I love being around people, but I also have a limit, a point when I need to withdraw and recharge. I was a shy, introverted child with crippling social anxiety. I eventually learned what innocuous questions to ask to stimulate conversation with new acquaintances, how to use humor to break tension. I engaged those skills now with everything I had.

Our group of fifty was broken into eight tribes and mine, Kinship, ended up being the smallest with just five of us. We wandered off into the woods to talk and get to know each other. In that first meeting I mentioned feeling anxious and vulnerable. I explained that whatever outgoing, comedic front I may be presenting was a mask for my anxiety.

The more anxious I am, the funnier I become, and I was positively hysterical that weekend.

Evening worship helped me refocus on Jesus and shed the stress of the preceding days. Still, I felt disconnected in many ways, vulnerable, anxious.

Despite my exhaustion, I trudged up a hill with a fellow tribe member to a bonfire that refused to stay lit. In the darkness as we all hoped for a blaze, we had deeper conversations. The trip back down the hill with yet another of our tribal five was an exercise in trust. My phone was dead, and I had forgotten a flashlight. I was completely dependent on someone else to make sure I didn’t fall and break my neck.

Compounded exhaustion made a blur of that second rainy day in my memory; a parade of faces, meals, and conversations punctuated by a few highlights I can clearly remember: discussions about art, politics, theology, music, food, and a thousand other bits of minutiae that revealed shared interests . . . connections.

I often draw to keep my ADHD occupied, so I can listen while people speak. For weeks I had been playing with the colors of the Pride flag in my art, reclaiming those colors and the rainbow from the place of shame I had shoved them into twenty years prior.

That rainy Saturday I drew a single white tree flanked by other trees in red, orange, yellow, blue-green, indigo, and violet:

I thought of the white tree, solitary in the center, drained of color, perhaps not knowing it was surrounded by others more than willing to share their colors. I think many of the men around me probably felt that way during the retreat. I certainly did at times, if I’m being honest.

Sunday came all too soon with a string of sad goodbyes, and I felt sorrow at returning to normal life. Between exhaustion and a tumult of emotions, I wasn’t sure where growth had happened for me, and I needed solitude to unpack it all.
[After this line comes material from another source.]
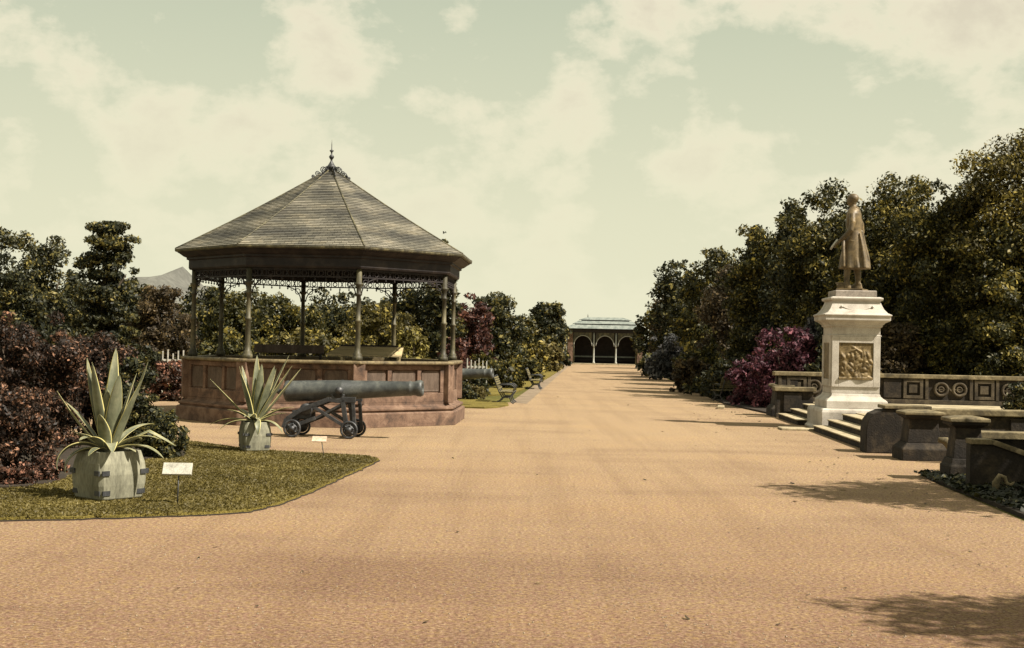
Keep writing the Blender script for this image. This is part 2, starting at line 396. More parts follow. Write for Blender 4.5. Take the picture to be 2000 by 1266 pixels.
def tree(name, label, cat, loc, rx, ry, h, leaf, mat, seed, base=0.15, kind='round', group=None, cover=2.4, trunk=.16, maxn=64000):
    t = thing(name, label, cat, loc, 0, group)
    rz = (h*(1-base))/2; zc = h*base+rz
    rng = random.Random(seed)
    m = MB()
    top = h*.8 if kind != 'round' else h*.7
    m.tube([(0, 0, -.05), (rng.uniform(-.08, .08), 0, top*.35), (rng.uniform(-.12, .12), rng.uniform(-.1, .1), top*.7), (0, 0, top)], [trunk*1.3, trunk, trunk*.7, trunk*.2], 9)
    for k in range(6):
        a = k*1.05+rng.random(); z0 = h*(base+.05+.09*k); q = .62
        m.tube([(0, 0, z0), (rx*q*.5*math.cos(a), ry*q*.5*math.sin(a), z0+rz*.25), (rx*q*math.cos(a), ry*q*math.sin(a), z0+rz*.42)], [trunk*.45, trunk*.28, trunk*.08], 6)
    m.build('trunk', 'bark', t, fix=False)
    me = foliage('crown', rx*.99, ry*.99, rz*.97, zc, leaf, mat, seed, cover, kind, maxn=maxn)
    o = bpy.data.objects.new('crown', me); COL.objects.link(o); o.parent = t
    return t
def shrub(name, label, cat, loc, rx, ry, h, leaf, mat, seed, group=None, cover=2.6, kind='round', stems=True, maxn=64000):
    t = thing(name, label, cat, loc, 0, group)
    me = foliage('foliage', rx, ry, h*.55, h*.45, leaf, mat, seed, cover, kind, maxn=maxn)
    o = bpy.data.objects.new('foliage', me); COL.objects.link(o); o.parent = t
    if stems:
        m = MB(); rg = random.Random(seed)
        for k in range(5):
            a = k*1.3; m.tube([(0, 0, -.03), (rx*.3*math.cos(a), ry*.3*math.sin(a), h*.4), (rx*.5*math.cos(a), ry*.5*math.sin(a), h*.7)], [.04, .03, .01], 6)
        m.build('stems', 'bark', t, fix=False)
    return t
def place_tree(px, Y, ytop, wpx, name, label, cat, mat, seed, **k):   # ground position and true height from where the top shows
    p = at(px, 660, Y); tp = at(px, ytop, Y); h = tp.z; rx = wpx/2*Y/F
    leaf = k.pop('leaf', max(.085, Y*.0026)); dr = k.pop('deep', 1.0)
    return tree(name, label, cat, (p.x, Y, 0), rx, rx*dr, h, leaf, mat, seed, **k)

# trees on the right of the walk, far to near
GR = 'trees along the right of the walk'
T = [
 (1288, 122, 584, 96, 'leafy_tree', 'small dark tree overlapping the right end of the arcaded shelter', 'dark', {'base': .02}),
 (1328, 98, 500, 120, 'leafy_tree', 'dark green tree second from the shelter on the right of the walk', 'dark', {'base': .03}),
 (1308, 104, 560, 80, 'leafy_tree', 'low brownish tree leaning in front of the second tree right of the shelter', 'brown', {'base': .02}),
 (1398, 80, 474, 160, 'leafy_tree', 'broad olive tree in the middle of the right row', 'beech', {'base': .03}),
 (1472, 64, 404, 120, 'conifer_tree', 'dark spiky conifer with a peaked crown left of the lilac bush', 'dark', {'base': .03, 'kind': 'cone'}),
 (1545, 58, 356, 160, 'conifer_tree', 'pointed dark conifer rising just left of the statue', 'dark', {'base': .03, 'kind': 'cone'}),
 (1500, 60, 425, 170, 'leafy_tree', 'golden green tree filling the gap between the two dark conifers', 'beech', {'base': .02}),
 (1622, 54, 345, 220, 'leafy_tree', 'tall golden green beech directly behind the statue', 'beech', {'base': .02}),
 (1740, 50, 318, 230, 'leafy_tree', 'tall beech showing right beside the statue and above the long wall', 'beech', {'base': .02}),
 (1850, 47, 312, 230, 'leafy_tree', 'dense beech above the circle panels of the long wall', 'beech', {'base': .02}),
 (1985, 46, 205, 260, 'leafy_tree', 'tallest beech with yellow tips at the right edge', 'ochre', {'base': .03}),
 (1975, 45.5, 420, 240, 'leafy_tree', 'brown green tree at the right edge below the yellow tips', 'beech', {'base': .02}),
]
for i, (px, Y, yt, w, nm, lb, mt, k) in enumerate(T):
    place_tree(px, Y, yt, w, nm, lb, 'tree', mt, 100+i, group=GR, deep=.8, **k)
place_tree(1650, 62, 420, 300, 'leafy_tree', 'shadowed tree mass behind the tall beech at the statue', 'tree', 'dark', 131, group=GR, base=.02)
place_tree(1830, 58, 400, 320, 'leafy_tree', 'shadowed tree mass behind the beeches above the long wall', 'tree', 'dark', 132, group=GR, base=.02)
place_tree(1440, 72, 500, 150, 'leafy_tree', 'low dark tree behind the purple bush beside the walk', 'tree', 'brown', 133, group=GR, base=.02)
place_tree(1360, 88, 560, 120, 'leafy_tree', 'short olive tree at the foot of the broad olive tree', 'tree', 'beech', 134, group=GR, base=.02)
# shade trees standing outside the picture on the right, whose shadows reach the walk
tree('leafy_tree', 'shade tree right of the picture casting the long shadow below the stone piers', 'tree', (12.8, 17.4, 0), 3.6, 2.0, 8.8, .16, 'beech', 151, base=.45, group=GR, cover=1.0)
tree('leafy_tree', 'shade tree right of the picture casting the bottom right shadow', 'tree', (10.2, 7.9, 0), 2.0, 1.3, 8.3, .14, 'beech', 152, base=.5, group=GR, cover=.9)

# shrubs at the foot of the right row
GS = 'shrubs at the foot of the right trees'
def sh(px, Y, yt, w, name, label, mat, seed, group=GS, **k):
    p = at(px, 660, Y); h = at(px, yt, Y).z; rx = w/2*Y/F
    return shrub(name, label, 'shrub', (p.x, Y, 0), rx, rx*k.pop('deep', .8), h, k.pop('leaf', max(.07, Y*.0028)), mat, seed, group, **k)
sh(1540, 47.2, 628, 150, 'flowering_shrub', 'purple pink flowering bush left of the pedestal', 'purple', 201)
sh(1468, 49, 694, 90, 'flowering_shrub', 'low dull purple bush sloping down to the walk', 'purple', 202)
sh(1600, 49.5, 612, 110, 'flowering_shrub', 'grey lilac bush touching the left of the pedestal', 'lilac', 203)
sh(1440, 54, 690, 130, 'leafy_shrub', 'dark green bush left of the purple ones', 'dark', 204)
sh(1372, 66, 665, 120, 'leafy_shrub', 'bush with yellow tips midway along the right edge of the walk', 'beech', 205)
sh(1355, 62, 700, 90, 'leafy_shrub', 'low brown bush right at the edge of the walk', 'brown', 206)
sh(1312, 84, 655, 90, 'leafy_shrub', 'grey green bush beside the walk below the second tree', 'lilac', 207)
sh(1290, 92, 690, 90, 'leafy_shrub', 'dark bush where the walk nears the shelter', 'dark', 208)
sh(1402, 58, 735, 120, 'leafy_shrub', 'low dark bush spilling over the walk edge', 'dark', 209)
sh(1975, 44.6, 570, 200, 'leafy_shrub', 'tall brown green hedge behind the right end of the long wall', 'beech', 210, leaf=.12)
sh(1998, 36, 745, 70, 'leafy_shrub', 'dark bush at the right edge in front of the long wall end', 'dark', 211, leaf=.1)
for i_, (px_, lb_) in enumerate([(1650, 'dark green bush hidden behind the white pedestal'), (1745, 'brown green bush filling the ground just right of the pedestal behind the wall'), (1840, 'dark bush behind the first ring panels of the long wall'), (1925, 'bush behind the last square panel of the long wall')]):
    sh(px_, 46.6, 600+10*(i_ % 2), 130, 'leafy_shrub', lb_, ('dark', 'brown', 'beech', 'beech')[i_], 230+i_)
sh(1600, 46, 690, 60, 'leafy_shrub', 'dark bush just behind the pedestal foot', 'dark', 212)

# left side trees
GL = 'trees on the left of the walk'
TL = [
 (1068, 124, 580, 88, 'leafy_tree', 'round dark tree standing alone left of the shelter', 'dark', {'base': .0, 'cover': 4.5, 'kind': 'ball'}),
 (1015, 104, 612, 90, 'leafy_tree', 'short olive tree left of the round tree', 'beech', {'base': .0}),
 (968, 88, 566, 130, 'leafy_tree', 'bushy dark green tree with a small pointed tip right of the bandstand', 'dark', {'base': .0}),
 (915, 76, 575, 110, 'leafy_tree', 'dark copper red tree beside the bandstand', 'copper', {'base': .0}),
 (1045, 96, 668, 70, 'leafy_tree', 'low yellow olive tree under the round tree', 'ochre', {'base': .0}),
 (862, 70, 452, 95, 'conifer_tree', 'slim dark conifer whose tip shows above the bandstand eaves', 'dark', {'base': .0, 'kind': 'cone'}),
 (800, 72, 545, 150, 'leafy_tree', 'dark tree seen between the right columns of the bandstand', 'dark', {'base': .0}),
 (740, 66, 585, 170, 'leafy_tree', 'tree with yellow leaves seen behind the front column', 'ochre', {'base': .0}),
 (660, 74, 560, 170, 'leafy_tree', 'dark blue green tree seen through the middle of the bandstand', 'dark', {'base': .0}),
 (560, 70, 572, 170, 'leafy_tree', 'olive tree seen through the left middle of the bandstand', 'beech', {'base': .0}),
 (470, 76, 560, 150, 'leafy_tree', 'green tree seen through the left bays of the bandstand', 'beech', {'base': .0}),
 (400, 80, 548, 130, 'leafy_tree', 'dark tree seen at the leftmost bay of the bandstand', 'dark', {'base': .0}),
 (318, 52, 530, 130, 'leafy_tree', 'brown green rounded tree between the pine and the bandstand', 'brown', {'base': .0}),
 (262, 56, 520, 100, 'leafy_tree', 'dark green tree behind the right side of the pine', 'dark', {'base': .0}),
 (205, 38, 436, 150, 'pine_tree', 'layered dark pine with a flat tufted top and golden lower boughs', 'dark', {'base': .02, 'kind': 'pine', 'cover': 5.5}),
 (95, 42, 458, 150, 'leafy_tree', 'dark tree between the pine and the left edge', 'dark', {'base': .0}),
 (10, 36, 425, 150, 'leafy_tree', 'tall dark tree at the left edge', 'dark', {'base': .0}),
 (165, 47, 500, 120, 'leafy_tree', 'low dark tree tucked behind the pine', 'dark', {'base': .0}),
]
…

Some of the things I’d hoped most for, I did not get. But the weekend had also been full of the unexpected. I might not have a forest or a new flourishing garden sprung up overnight, but I realized I did have seeds, planted and waiting.

I thought of that blur of smaller moments: a laugh, a hug, a cup of coffee. There were the larger moments in prayer or deep discussion over shared interests and shared pain. There were the seeds planted within my tribe: five different men, five different paths, and yet many common threads.
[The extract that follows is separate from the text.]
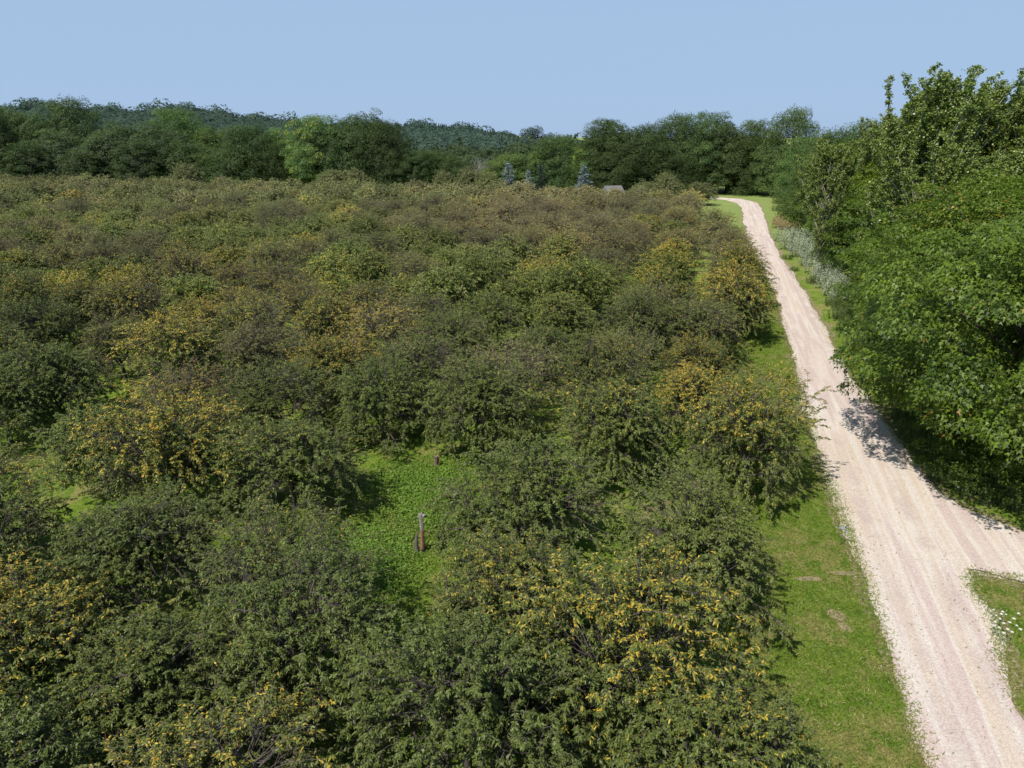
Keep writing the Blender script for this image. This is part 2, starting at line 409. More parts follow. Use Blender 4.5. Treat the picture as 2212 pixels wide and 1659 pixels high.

There were the soul-baring conversations I had with my traveling companions, punctuated by red-eyed delirious laughter. Each of these interactions from fleeting to heartfelt were seeds dropping into the ground, full of vast potential to become my coveted forest of friendship and connection.

There were new shoots already, grown from seeds planted with those YOBBERS I had previously met in person. A promise of what could be.

I finally broke down the following Tuesday as I got ready for work. It was the first real moment of waking solitude I’d had since returning home from the retreat.

I wept for the connection I felt in those three short days, and what I knew could be if I put in the work. I wept for the work, I wept for what might have been. I watered my seeds.

I hate the dark times of the year, when everything seems to go to sleep. I know the darkness is a time for pressing roots down through cold and unyielding soil and strengthening the foundations for new growth. I love the first surprising moment of spring, when I realize the trees are budding and life is returning.

Growth takes time, but when the sun comes back, I think I may have that forest after all. Perhaps not exactly what I dreamed of, but something more unique, special and beautiful, because of the others whose growth mingles with mine.

“Look at that,” I’ll say. “New growth after all.”

How did you experience new growth at this year’s YOBBERS retreat? When have you seen humble seeds turn to mighty forests of growth in your life?